Your goal: Identify each line in the records below that contains the word "wide", and copy it.

[start of Provided records]

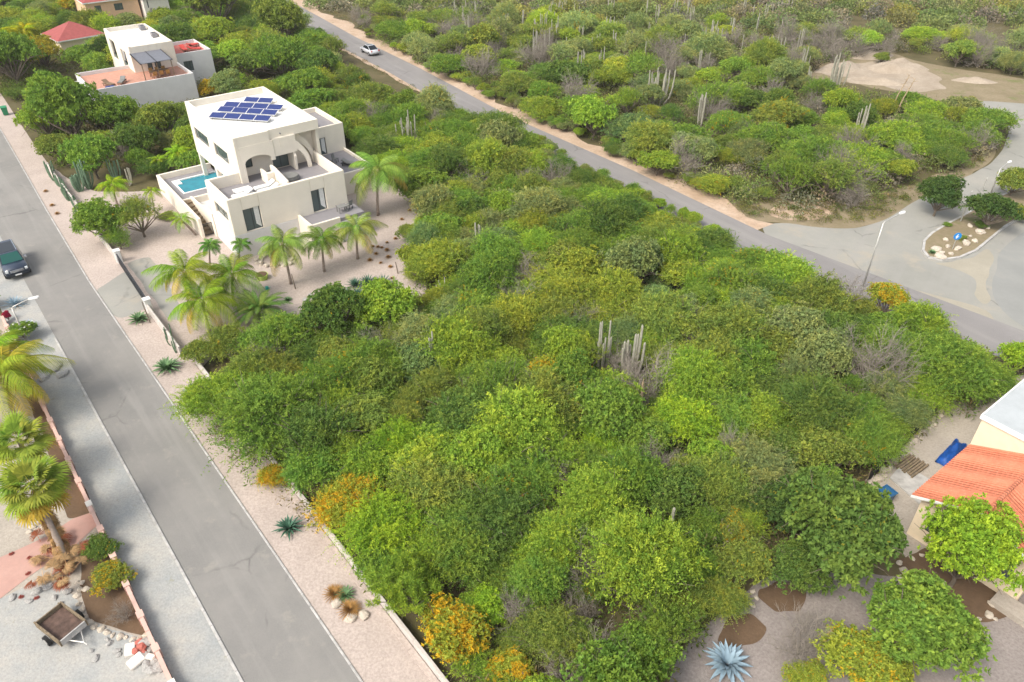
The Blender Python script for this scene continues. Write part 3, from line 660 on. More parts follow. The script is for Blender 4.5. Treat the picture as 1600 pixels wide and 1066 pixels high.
for x in (-.12, 1.8, 3.72): m.hull8([(x - .05, -.25, 2.0), (x + .05, -.25, 2.0), (x + .05, 4.4, 2.3), (x - .05, 4.4, 2.3)], [(x - .05, -.25, 2.14), (x + .05, -.25, 2.14), (x + .05, 4.4, 2.44), (x - .05, 4.4, 2.44)])
m.build('beam', 'dark', pg)
table('dining_table', vl(8.0, 46.6, 3.8), VA, 'brown dining table under the grey pergola', 2.4, .9, .72, 'teak')
for i, (dx, dy, rz_) in enumerate([(-.8, -.75, 180), (0, -.75, 180), (.8, -.75, 180), (-.8, .75, 0), (0, .75, 0), (.8, .75, 0)]):
    chair('dining_chair', vl(8.0 + dx, 46.6 + dy, 3.8), VA + R(rz_), 'light rattan dining chair under the pergola, %s on the %s side of the table' % (['left', 'middle', 'right'][i % 3], 'near' if i < 3 else 'far'), 'drygrass', 'teak', 'dining chairs under the pergola')
lounger('deck_chair', vl(1.6, 46.0, 3.8), VA + R(20), 'brown wooden deck chair at the left end of the terracotta terrace', 'teak', 'teak')
lounger('deck_chair', vl(3.2, 46.2, 3.8), VA - R(30), 'grey deck chair right of the brown one on the terracotta terrace', 'teak', 'cushion')
m = MB(); m.box(-.5, .5, -.35, .35, 0, .35); o = m.build('seat_cushion', 'blueprint', None, .04); o.location = vl(1.4, 44.6, 3.8); o.rotation_euler = (0, 0, VA); tag(o, 'dark blue padded seat block near the terracotta terrace corner', 'seat')
for i, (x, y, s) in enumerate(((13.6, 54, 1), (14.8, 53.2, .8), (15.3, 55.3, .8))):
    lounger('sun_lounger', vl(x, y, 4.55), VA + i, 'red cushioned lounger on the red annex terrace, %s of three' % ['left', 'front', 'back right'][i], 'teak', 'redcloth', 'red loungers on the annex terrace')
for i, (x, y) in enumerate(((10.5, 60.8), (10.6, 55.6))):
    t = empty('air_conditioner', vl(x, y, 6.55), VA, 'grey air conditioning unit on the white roof, %s one' % ['far', 'near'][i], 'air conditioner', 'air conditioners on the white roof')
    m = MB(); m.box(-.35, .35, -.5, .5, .06, .6); m.build('casing', 'deck', t, .02); m = MB(); m.disc((0, 0), .26, .6, .62, 16); m.build('fan_grille', 'dark', t); m = MB(); m.box(-.3, .3, -.45, -.35, 0, .06); m.box(-.3, .3, .35, .45, 0, .06); m.build('foot', 'dark', t)

# red hipped roof house and peach house far back
def hip_house(name, loc, rz, w_, d_, h, rh, wallm, roofm, label, wins=()):
    t = empty(name, loc, rz, label, 'house')
    m = MB(); wall(m, 'x', -w_ / 2, w_ / 2, -d_ / 2, -d_ / 2 + .2, 0, h, [w for w in wins]); wall(m, 'y', -d_ / 2 + .2, d_ / 2, -w_ / 2, -w_ / 2 + .2, 0, h)
    wall(m, 'y', -d_ / 2 + .2, d_ / 2, w_ / 2 - .2, w_ / 2, 0, h); wall(m, 'x', -w_ / 2 + .2, w_ / 2 - .2, d_ / 2 - .2, d_ / 2, 0, h); m.build('wall', wallm, t)
    e = .4; rd = max(0, (w_ - d_) / 2)
    v = [(-w_ / 2 - e, -d_ / 2 - e, h), (w_ / 2 + e, -d_ / 2 - e, h), (w_ / 2 + e, d_ / 2 + e, h), (-w_ / 2 - e, d_ / 2 + e, h), (-rd, 0, h + rh), (rd + .01, 0, h + rh)]
    m = MB(); m.add(v, [(0, 1, 5, 4), (1, 2, 5), (2, 3, 4, 5), (3, 0, 4), (3, 2, 1, 0)]); m.build('roof', roofm, t)
    m = MB(); m.box(-w_ / 2 - e - .04, w_ / 2 + e + .04, -d_ / 2 - e - .04, d_ / 2 + e + .04, h - .18, h - .01); m.build('eave', 'frame_white', t)
    for wn in wins: window(t, 'x', wn[0], wn[1], -d_ / 2 + .08, wn[2], wn[3], 'window', 2)
    return t
hip_house('red_roofed_house', vl(4.9, 83.2), VA + R(8), 6.5, 6.5, 2.7, 1.9, 'cream', 'redroof', 'small house with dull red hipped roof hidden among trees at top left')
ph = hip_house('peach_house', vl(13.6, 96.5), VA, 8.5, 9, 5.4, 1.8, 'peach', 'redroof', 'peach coloured two-storey house with white shutter windows at the top edge', [(.2, 1.6, 3.6, 4.7), (-2.9, -1.9, 3.6, 4.7)])
pa2 = empty('peach_annex', vl(20.2, 93.2), VA, 'pale pink house wing right of the peach house at the top edge', 'house')
m = MB(); wall(m, 'x', -2.0, 2.2, -3, -2.8, 0, 5.2, [(-1.4, -.7, 3.7, 4.9), (-1.2, -.4, 1.2, 2.4)]); wall(m, 'y', -2.8, 4, 2.0, 2.2, 0, 5.2); wall(m, 'y', -2.8, 4, -2.0, -1.8, 0, 5.2); m.build('wall', 'pinkwhite', pa2)
m = MB(); m.hull8([(-2.3, -3.3, 5.2), (2.5, -3.3, 5.2), (2.5, 4.4, 5.2), (-2.3, 4.4, 5.2)], [(-.2, -1, 6.4), (.4, -1, 6.4), (.4, 3, 6.4), (-.2, 3, 6.4)]); m.build('roof', 'redroof', pa2)
window(pa2, 'x', -1.4, -.7, -2.92, 3.7, 4.9); window(pa2, 'x', -1.2, -.4, -2.92, 1.2, 2.4)

# ================================================================== orange roofed house bottom right (same local axes as villa)
HB = vl(17.0, -51.0)
hb = empty('orange_roof_house', HB, VA, 'cream house with orange tiled gable roof and grey flat roof, bottom right corner', 'house')
hb_len = 11.0
yr, yl = -3.15, -6.3
m = MB(); m.hull8([(-.1, .1, 2.9), (hb_len, .1, 2.9), (hb_len, yr, 4.4), (-.1, yr, 4.4)], [(-.1, .1, 3.02), (hb_len, .1, 3.02), (hb_len, yr, 4.52), (-.1, yr, 4.52)])
m.hull8([(-.1, yr, 4.4), (hb_len, yr, 4.4), (hb_len, yl - .1, 2.9), (-.1, yl - .1, 2.9)], [(-.1, yr, 4.52), (hb_len, yr, 4.52), (hb_len, yl - .1, 3.02), (-.1, yl - .1, 3.02)])
m.build('roof', 'tiles', hb)
m = MB(); m.tube([(-.12, yr, 4.53), (hb_len, yr, 4.53)], .1, 8); m.build('ridge_cap', 'tiles', hb)
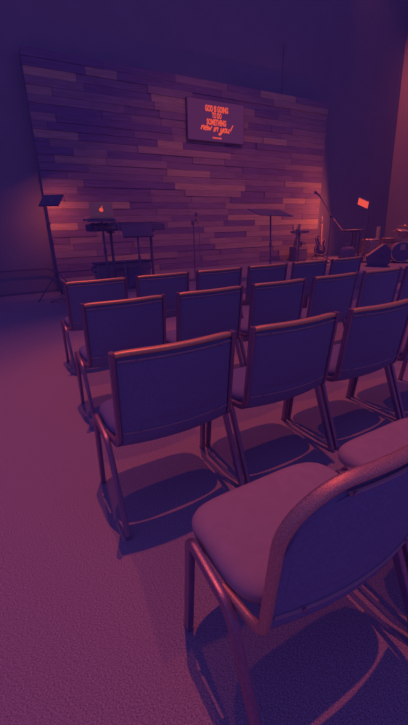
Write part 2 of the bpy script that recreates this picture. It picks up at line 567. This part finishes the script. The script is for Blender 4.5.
# text helpers
def text_bm(body, size, xs=1.0, bold=0.0, shear=0.0, extrude=0.002):
    cu = bpy.data.curves.new('lettering', 'FONT')
    cu.body = body; cu.size = size; cu.align_x = 'CENTER'; cu.align_y = 'CENTER'
    cu.offset = bold; cu.shear = shear; cu.extrude = extrude; cu.resolution_u = 3
    o = bpy.data.objects.new('lettering', cu); C.objects.link(o)
    bpy.context.view_layer.update()
    me = bpy.data.meshes.new_from_object(o.evaluated_get(bpy.context.evaluated_depsgraph_get()))
    b = bmesh.new(); b.from_mesh(me)
    bpy.data.objects.remove(o); bpy.data.curves.remove(cu); bpy.data.meshes.remove(me)
    b.transform(Matrix.Diagonal((xs, 1, 1, 1)))
    return b
UPR = Matrix.Rotation(PI / 2, 4, 'X')     # lettering upright, facing -y

# keyboard on its stand
t = thing('keyboard', 'long black keyboard with pale lettering on its back, behind the laptop stand', 'keyboard', (1.72, 5.10, SZ + 0.99))
kb = obj('body', box((0, 0, -0.005), (1.30, 0.30, 0.112), bev=0.012), BLACK, t)
obj('control_panel', box((0, -0.08, 0.055), (1.22, 0.10, 0.012), bev=0.003), BLACKM, kb)
obj('white_keys', box((0, 0.075, 0.054), (1.16, 0.13, 0.012), bev=0.002), PALE, t)
bk = bmesh.new()
for i in range(36):
    if i % 7 in (2, 6):
        continue
    add_box(bk, (-0.56 + i * 0.032, 0.05, 0.066), (0.014, 0.08, 0.012))
obj('black_keys', bk, BLACK, t)
b = text_bm('YAMAHA', 0.062, 1.0, 0.0006); b.transform(Matrix.Translation((-0.36, -0.152, -0.002)) @ UPR)
obj('lettering', b, PALE, kb)
b = bmesh.new(); add_sweep(b, [(-0.545 + 0.026 * math.cos(a), -0.151, -0.002 + 0.026 * math.sin(a)) for a in [2 * PI * i / 20 for i in range(20)]], circ(0.003, 6), (0, 1, 0), True)
for a in (PI / 2, PI * 7 / 6, PI * 11 / 6):
    add_tube(b, [(-0.545, -0.151, -0.002), (-0.545 + 0.026 * math.cos(a), -0.151, -0.002 + 0.026 * math.sin(a))], 0.003, 6, (0, 1, 0))
obj('round_emblem', b, PALE, kb)
t = thing('keyboard_stand', 'black two-post stand under the long keyboard', 'stand', (1.72, 5.10, SZ))
for x in (-0.28, 0.43):
    p = obj('post', tube([(x, 0, 0.02), (x, 0, 0.90)], 0.024, 10), BLACKM, t, smooth=True)
    obj('foot_bar', box((x, 0, 0.02), (0.06, 0.28, 0.036), bev=0.006), BLACKM, p)
    obj('support_arm', box((x, 0, 0.911), (0.05, 0.34, 0.03), bev=0.005), BLACKM, p)
obj('cross_brace', box((0.075, 0, 0.30), (0.71, 0.03, 0.05), bev=0.005), BLACKM, t)

# music stands
def music_stand(label, loc, h, w, d, ex, ey, lean=(0, 0), lip=True):
    t = thing('music_stand', label, 'music stand', loc)
    M = frame((0, 0, h), ex, ey)
    b = bmesh.new(); add_box(b, (0, 0, 0), (w, d, 0.014), bev=0.003); b.transform(M)
    dk = obj('desk', b, BLACKM, t)
    if lip:
        b = bmesh.new(); add_box(b, (0, -d / 2 + 0.006, 0.028), (w, 0.012, 0.056), bev=0.002); b.transform(M)
        obj('lip', b, BLACKM, dk)
    top = M @ Vector((0, 0, -0.012))
    obj('pole', tube([(lean[0], lean[1], 0.12), (lean[0] * 0.5, lean[1] * 0.5, h * 0.55), tuple(top)], 0.014, 10), BLACKM, t, smooth=True)
    obj('clutch', lathe([(0.02, h * 0.52), (0.024, h * 0.55), (0.02, h * 0.60)], (lean[0] * 0.5, lean[1] * 0.5, 0), 12), BLACKM, t, smooth=True)
    for a in (0.3, 2.4, 4.5):
        obj('leg', tube([(lean[0], lean[1], 0.17), (lean[0] + 0.15 * math.cos(a), lean[1] + 0.15 * math.sin(a), 0.09), (lean[0] + 0.27 * math.cos(a), lean[1] + 0.27 * math.sin(a), 0.012)], 0.011, 8), BLACKM, t, smooth=True)
    return t
music_stand('black music stand with its desk tipped toward us, before the right half of the keyboard', (1.70, 4.50, SZ), 0.925, 0.50, 0.20,
            (1, 0.05, 0.0), (0.06, 0.35, 0.85))
music_stand('wide flat-topped black music stand in the middle of the stage', (3.93, 4.00, SZ), 1.165, 0.78, 0.34,
            (0.99, 0.10, -0.03), (0.0, 0.93, 0.30), lean=(0.05, 0.0), lip=False)
t = thing('tablet_stand', 'slim black stand with a short level bar, left of the guitar', 'stand', (5.85, 5.30, SZ))
obj('bar', box((0, 0, 0.80), (0.46, 0.12, 0.045), bev=0.006), BLACK, t)
obj('pole', tube([(0, 0, 0.02), (0, 0, 0.79)], 0.022, 10), BLACKM, t, smooth=True)
obj('base', lathe([(0.15, 0.0), (0.15, 0.012), (0.03, 0.03)], (0, 0, 0), 20), BLACKM, t, smooth=True)

# long case with a small dark box before it
t = thing('road_case', 'long low dark case with end handle, below the keyboard', 'case', (1.72, 5.56, SZ))
cs = obj('body', box((0, 0, 0.185), (1.00, 0.34, 0.37), bev=0.012), mat('worn case laminate', (0.38, 0.34, 0.56), 0.7, var=0.15, scale=8), t)
obj('lid', box((0, 0, 0.383), (1.04, 0.36, 0.024), bev=0.006), BLACK, t)
obj('handle', tube(fillet([(-0.50, -0.05, 0.33), (-0.57, -0.05, 0.33), (-0.57, -0.05, 0.24), (-0.50, -0.05, 0.24)], 0.02), 0.012, 8, (0, 1, 0)), BLACK, t, smooth=True)
t = thing('keyboard_amplifier', 'small dark tapered box speaker before the long low case', 'speaker', (1.68, 4.86, SZ))
cab = obj('cabinet', prism([(-0.16, 0), (0.16, 0), (0.10, 0.36), (-0.10, 0.36)], 0.20), BLACK, t)
obj('grille', prism([(-0.135, 0.03), (0.135, 0.03), (0.09, 0.33), (-0.09, 0.33)], 0.01, Matrix.Translation((0, -0.104, 0))), GRILLE, t)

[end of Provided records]

Result of this exercise:
The Blender Python script for this scene continues. Write part 3, from line 660 on. More parts follow. The script is for Blender 4.5. Treat the picture as 1600 pixels wide and 1066 pixels high.
music_stand('wide flat-topped black music stand in the middle of the stage', (3.93, 4.00, SZ), 1.165, 0.78, 0.34,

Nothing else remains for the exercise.